Who Should Pay The Costs Of A Withdrawn And Undetermined Application?
“I do not know who would have succeeded if Cotham’s contempt application had been pursued. But I am satisfied that on the face of it there was at least something to argue about."
Citations
Key Points
- Where an application is withdrawn before determination, the court must not attempt to resolve its merits solely for the purpose of deciding costs; instead, it may decline to make any costs order in the absence of a clear basis for identifying a successful party. [22, 27]
- A unilateral withdrawal of an unresolved application does not, without more, indicate acceptance that the application was misconceived or bound to fail and does not, by itself, justify a costs award against the applicant. [23]
- The making of a settlement offer marked “without prejudice save as to costs” may be taken into account when deciding costs after an application is withdrawn, but it will not conclusively determine liability unless the court can ascertain from admissible material which party was successful. [22, 23, 27]
- If the court cannot discern from available evidence or proper inference which party would have succeeded on an application that was withdrawn or not determined, the appropriate approach may be to make no order as to costs. [22, 27]
- A party’s conduct, including delay or lack of cooperation in resolving factual disputes before issuing an application, may be relevant but will not in itself shift the costs position where the merits of the underlying issue remain undecided. [26, 27]
"On the other side, there was also something to be said for the inappropriateness of the suggestion by Cotham solicitors of a donation to the school as part of purging the alleged contempt.”
Key Findings In The Case
- Cotham School withdrew its contempt application against Ms Welham unilaterally and without reaching any settlement agreement, but the withdrawal effectively gave Ms Welham what she had previously offered in a without prejudice save as to costs settlement proposal. The court found this unremarkable and did not treat it as acceptance of weakness or failure in the application [23].
- Although the judge determined that there was a prima facie basis for the contempt application—due to Ms Welham’s communication with Ofsted referring to concerns about the conduct of a witness—he concluded that the merits of the withdrawn application could not and should not be resolved solely for the purposes of determining costs [22, 24].
- Ms Welham made a “without prejudice save as to costs” offer to settle the contempt issue on terms that neither party would pursue their respective applications and each would bear their own costs; this was taken into account when assessing the appropriate costs order post-withdrawal but was not determinative of liability [23].

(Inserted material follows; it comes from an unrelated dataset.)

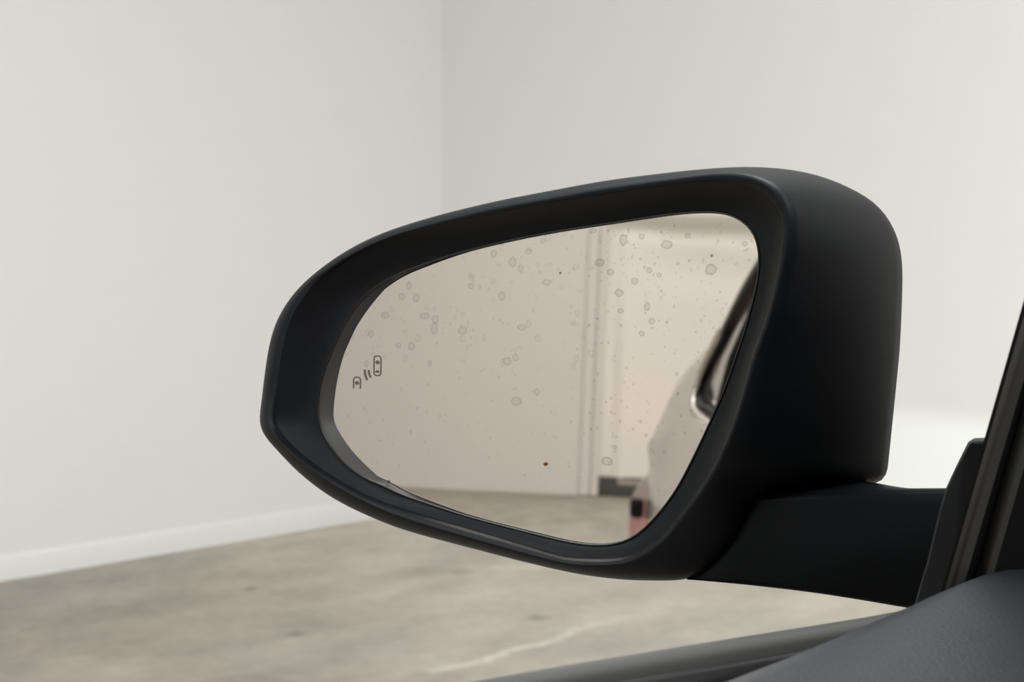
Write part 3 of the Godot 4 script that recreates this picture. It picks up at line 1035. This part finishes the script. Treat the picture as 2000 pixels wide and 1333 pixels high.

- The court considered the full context of Cotham’s decision to file the contempt application, finding that its timing was reasonable given the delayed disclosure by Ofsted of relevant information, and the lack of cooperation from Ms Welham in disclosing her correspondence, but ultimately, this conduct did not justify awarding costs against her in the absence of a conclusive result on the merits [25–26].
- On the totality of evidence and procedural conduct, the court determined that it was not in a position to identify a successful or unsuccessful party in relation to the contempt application, and accordingly made no order as to costs on that application, in line with established principles for unresolved matters [27].
“...even taking into account all the material before me, I do not think I am in a position to say which would have been the successful party on the contempt issue, and which the unsuccessful. In these circumstances, including the without prejudice save as to costs offer, I do not think it is appropriate for the court to make any order as to the costs of the contempt issue. I therefore decline to do so.”